Manuel Valls et Philippe Richert, le président des région de France à Reims, le 29 septembre. | FRANCOIS NASCIMBENI / AFP

Manuel Valls a annoncé un changement d’ampleur pour les régions, jeudi 29 septembre. S’exprimant devant le congrès des Régions de France réuni à Reims, le premier ministre a affirmé qu’à partir du 1er janvier 2018, l’Etat ne financera plus directement les régions : elles toucheront une part de la TVA.

« C’est indiscutablement une bonne mesure », a commenté Philippe Richert, président des Régions de France - nouvelle appellation de l’Association des régions de France. Une mesure dont l’Etat espère qu’elle pourra porter ses fruits, analyse Patrick Le Lidec, chercheur en science politique au Centre d’études européennes de Sciences Po.

Pourquoi les régions se félicitent-elles de ce changement de mode de financement ?

Patrick Le Lidec : Pour trois raisons. Le premier motif de satisfaction pour les élus régionaux est de ne pas avoir à porter l’impopularité de l’impôt. Pour financer l’élargissement de leurs compétences, le gouvernement leur avait initialement proposé la création d’une taxe spéciale d’équipement, qui les aurait placées en première ligne devant les électeurs. L’Association des régions de France a refusé cette proposition et obtenu un partage du principal impôt d’Etat, la TVA, ce qui n’est pas du goût de Bercy.

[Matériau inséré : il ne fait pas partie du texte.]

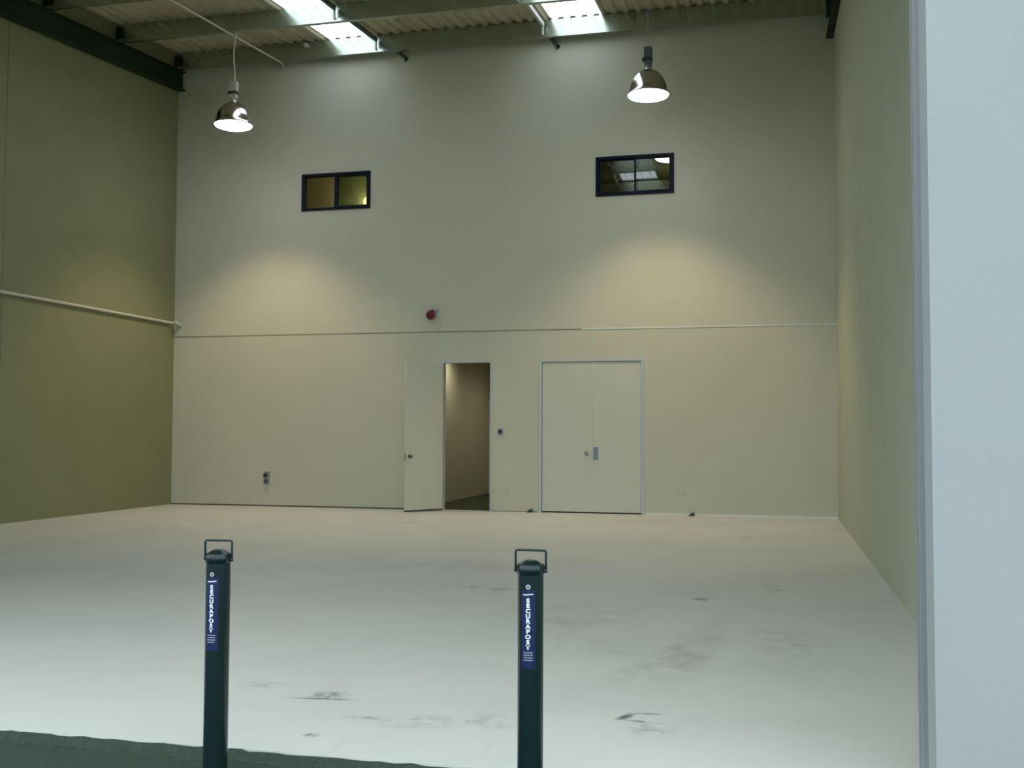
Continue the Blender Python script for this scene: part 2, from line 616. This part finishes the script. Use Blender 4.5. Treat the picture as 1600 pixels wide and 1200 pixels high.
def purlin_bm(x0, x1):
    # zed section: top flange to the back, web, bottom flange to the front with an upstanding lip; local origin at web top
    t = 0.004
    H_, F = 0.30, 0.075
    c = [(F, -0.018), (F, 0), (0, 0), (0, -H_), (-F, -H_), (-F, -H_ + 0.050)]
    bm = bmesh.new()
    outer = c
    inner = []
    m = len(c)
    for i, (y, z) in enumerate(c):
        p0 = Vector(c[max(i - 1, 0)])
        p1 = Vector(c[min(i + 1, m - 1)])
        d = (p1 - p0).normalized()
        inner.append((y + d.y * t * 1.3, z - d.x * t * 1.3))
    extrude_profile(bm, outer + inner[::-1], x0, x1)
    return bm


ordn = ['against the back wall', 'second out from the back wall', 'third out from the back wall',
        'fourth out from the back wall', 'fifth out from the back wall', 'sixth out from the back wall', 'seventh out from the back wall', 'beside the front wall']
p0 = None
for k, y in enumerate(PY):
    if p0 is None:
        p = obj('roof_purlin', purlin_bm(XL + 0.015, XR - 0.015), M_purlin)
        p0 = p
    else:
        p = p0.copy()
        C.objects.link(p)
    p.location = (0, y, roof_z(y) - 0.002)
    tag(p, 'long grey green roof purlin ' + ordn[k], 'purlin', 'roof purlins')

# ------------------------------------------------------------------ rafters along the side walls
for nm, xa, xb, lab in (('roof_rafter', XL + 0.002, XL + 0.15, 'dark green sloping steel rafter along the top of the left wall'),
                        ('roof_rafter', XR - 0.11, XR - 0.002, 'dark green sloping steel rafter end in the top right corner of the room')):
    bm = bmesh.new()
    xm = (xa + xb) / 2
    H_ = 0.335
    prof = [(xa, 0), (xb, 0), (xb, 0.012), (xm + 0.005, 0.012), (xm + 0.005, H_ - 0.012), (xb, H_ - 0.012), (xb, H_), (xa, H_), (xa, H_ - 0.012), (xm - 0.005, H_ - 0.012), (xm - 0.005, 0.012), (xa, 0.012)]
    y0, y1 = FY1 + 0.01, D - 0.005
    zb = lambda y: roof_z(y) - 0.306 - H_
    a = [bm.verts.new((px, y0, zb(y0) + pz)) for px, pz in prof]
    c = [bm.verts.new((px, y1, zb(y1) + pz)) for px, pz in prof]
    for i in range(len(prof)):
        j = (i + 1) % len(prof)
        bm.faces.new((a[i], a[j], c[j], c[i]))
    bm.faces.new(a)
    bm.faces.new(c)
    r = obj(nm, bm, M_rafter)
    tag(r, lab, 'rafter', 'side rafters')
    # cleats that carry the purlins
    for y in PY:
        bm = bmesh.new()
        box(bm, xm - 0.05, xm + 0.05, y - 0.052, y - 0.016, zb(y) + H_ - 0.002, roof_z(y) - 0.06)
        obj('purlin_cleat', bm, M_rafter, r)

# ------------------------------------------------------------------ bridging between purlins
def brace(x, ya, yb, m, label):
    t = thing('bridging_strut', label, 'strut', (x, ya, roof_z(ya) - 0.06), group='roof bridging struts')
    dy = yb - ya
    bm = bmesh.new()
    L_ = [bm.verts.new(p) for p in ((-0.02, 0, 0), (0.02, 0, 0), (0.02, dy, SL * dy), (-0.02, dy, SL * dy))]
    H2 = [bm.verts.new(p) for p in ((-0.02, 0, -0.065), (0.02, 0, -0.065), (0.02, dy, SL * dy - 0.065), (-0.02, dy, SL * dy - 0.065))]
    bm.faces.new(L_)
    bm.faces.new(H2)
    for i in range(4):
        j = (i + 1) % 4
        bm.faces.new((L_[i], L_[j], H2[j], H2[i]))
    obj('channel', bm, m, t)
    bm = bmesh.new()
    box(bm, -0.014, 0.014, dy - 0.030, dy, SL * dy - 0.20, SL * dy - 0.04)
    obj('end_cleat', bm, M_bracel, t)
    return t


for i, (x, m, w_) in enumerate(((-6.31, M_brace, 'dark strut right of the left skylight'), (-3.50, M_bracel, 'pale strut left of the right skylight'))):
    for k in range(7):
        brace(x, PY[k + 1] + 0.006, PY[k] - 0.080 - 0.0, m, w_ + ', ' + ('next to the back wall' if k == 0 else 'bay ' + ordn[k].replace(' out', '')))

# small dark cleats reaching down onto the back wall
for x, lab in ((-5.92, 'small dark steel strap just right of the left skylight'), (-3.35, 'small dark steel strap on the wall top below the right skylight')):
    bm = bmesh.new()
    pts = [(x - 0.11, D - 0.02, 7.585), (x + 0.08, D - 0.02, 7.40)]
    mt = Matrix.Translation((x - 0.01, D - 0.018, 7.49)) @ Matrix.Rotation(math.radians(42 if x < -5 else 52), 4, 'Y')
    box(bm, -0.13, 0.13, -0.018, 0.018, -0.028, 0.028, mt)
    box(bm, 0.10, 0.13, -0.018, 0.018, -0.05, 0.028, mt)
    tag(obj('wall_strap', bm, M_brace), lab, 'strap', 'wall straps under the roof')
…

Le second motif de satisfaction tient à la prévisibilité et au rendement de la TVA. C’est un impôt dont la croissance s’est révélée historiquement forte, et dont on peut penser que l’assiette continuera de croître de manière dynamique, comme la consommation, au cours des prochaines années. De manière sûrement plus dynamique que les dotations versées par l’Etat, qui baissent chaque année depuis 2014.

Le troisième motif est davantage d’ordre symbolique. L’attribution aux régions d’une fraction d’un grand impôt national, comme la TVA, est un mode de financement courant dans des pays fédéraux, comme l’Allemagne ou l’Espagne. Cela peut leur laisser penser qu’elles sont sur la bonne voie.

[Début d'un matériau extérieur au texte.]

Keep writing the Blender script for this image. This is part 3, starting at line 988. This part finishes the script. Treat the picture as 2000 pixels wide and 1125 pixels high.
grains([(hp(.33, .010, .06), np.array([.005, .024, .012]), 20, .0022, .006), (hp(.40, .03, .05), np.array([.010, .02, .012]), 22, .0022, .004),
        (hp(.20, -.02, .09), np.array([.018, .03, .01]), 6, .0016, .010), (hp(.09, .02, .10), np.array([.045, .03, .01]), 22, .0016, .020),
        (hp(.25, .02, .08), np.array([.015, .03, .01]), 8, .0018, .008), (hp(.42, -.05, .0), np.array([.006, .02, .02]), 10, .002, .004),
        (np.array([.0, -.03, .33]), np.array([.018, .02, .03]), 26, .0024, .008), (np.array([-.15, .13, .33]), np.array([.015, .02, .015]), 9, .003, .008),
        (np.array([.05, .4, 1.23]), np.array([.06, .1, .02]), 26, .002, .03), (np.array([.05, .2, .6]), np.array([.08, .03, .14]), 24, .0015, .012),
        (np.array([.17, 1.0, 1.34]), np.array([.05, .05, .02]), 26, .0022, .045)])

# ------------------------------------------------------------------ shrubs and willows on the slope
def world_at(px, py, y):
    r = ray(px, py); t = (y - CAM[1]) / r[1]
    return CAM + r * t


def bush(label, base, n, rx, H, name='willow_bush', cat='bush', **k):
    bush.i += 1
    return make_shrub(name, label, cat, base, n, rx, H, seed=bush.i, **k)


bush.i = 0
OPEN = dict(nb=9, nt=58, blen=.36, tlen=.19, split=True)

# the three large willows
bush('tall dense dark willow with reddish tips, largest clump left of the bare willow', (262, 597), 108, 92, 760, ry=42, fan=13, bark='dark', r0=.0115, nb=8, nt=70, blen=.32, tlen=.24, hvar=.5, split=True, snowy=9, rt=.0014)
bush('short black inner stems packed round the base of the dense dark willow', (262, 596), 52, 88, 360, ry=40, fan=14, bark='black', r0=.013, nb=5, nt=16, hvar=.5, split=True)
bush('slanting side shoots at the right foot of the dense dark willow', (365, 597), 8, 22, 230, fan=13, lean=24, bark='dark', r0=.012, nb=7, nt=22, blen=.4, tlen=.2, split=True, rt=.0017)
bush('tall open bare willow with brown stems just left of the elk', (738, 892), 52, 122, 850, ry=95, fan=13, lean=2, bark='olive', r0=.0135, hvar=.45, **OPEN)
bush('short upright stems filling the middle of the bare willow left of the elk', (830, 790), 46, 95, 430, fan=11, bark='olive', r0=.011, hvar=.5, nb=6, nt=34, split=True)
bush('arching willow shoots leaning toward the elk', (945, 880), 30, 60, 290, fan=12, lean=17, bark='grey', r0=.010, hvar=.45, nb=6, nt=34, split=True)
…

Pourquoi l’Etat fait-il ce geste aujourd’hui ?

Cela s’inscrit dans la volonté du gouvernement de faire en sorte que les régions fassent le maximum en termes de formation professionnelle et de retour à l’emploi. Si le jeu est aussi ouvert aujourd’hui, c’est précisément parce que le gouvernement sait qu’il est dépendant de ce que feront les régions. Avec ce geste, il tente de leur donner confiance en l’avenir afin qu’elles fassent des efforts de leur côté. Dans ce dossier, l’Etat sait qu’il ne pourra pas gagner seul.

S’agit-il vraiment d’un « nouveau chapitre de la décentralisation », comme l’a dit jeudi Manuel Valls ?

Oui, c’est un effort de décentralisation, mais il faut rester prudent car on ne peut préjuger de ce que fera le prochain gouvernement. Certes, on leur transmet une fraction d’un impôt dynamique, mais cela ne dit rien de l’évolution de leurs marges de manœuvres budgétaires à l’avenir. Elles pourraient subir une baisse de leurs autres sources de financement ou voir leurs compétences évoluer à la hausse. Si les régions devaient hériter de nouvelles compétences, sans nouvelles recettes, le gain d’assiette serait alors vite absorbé.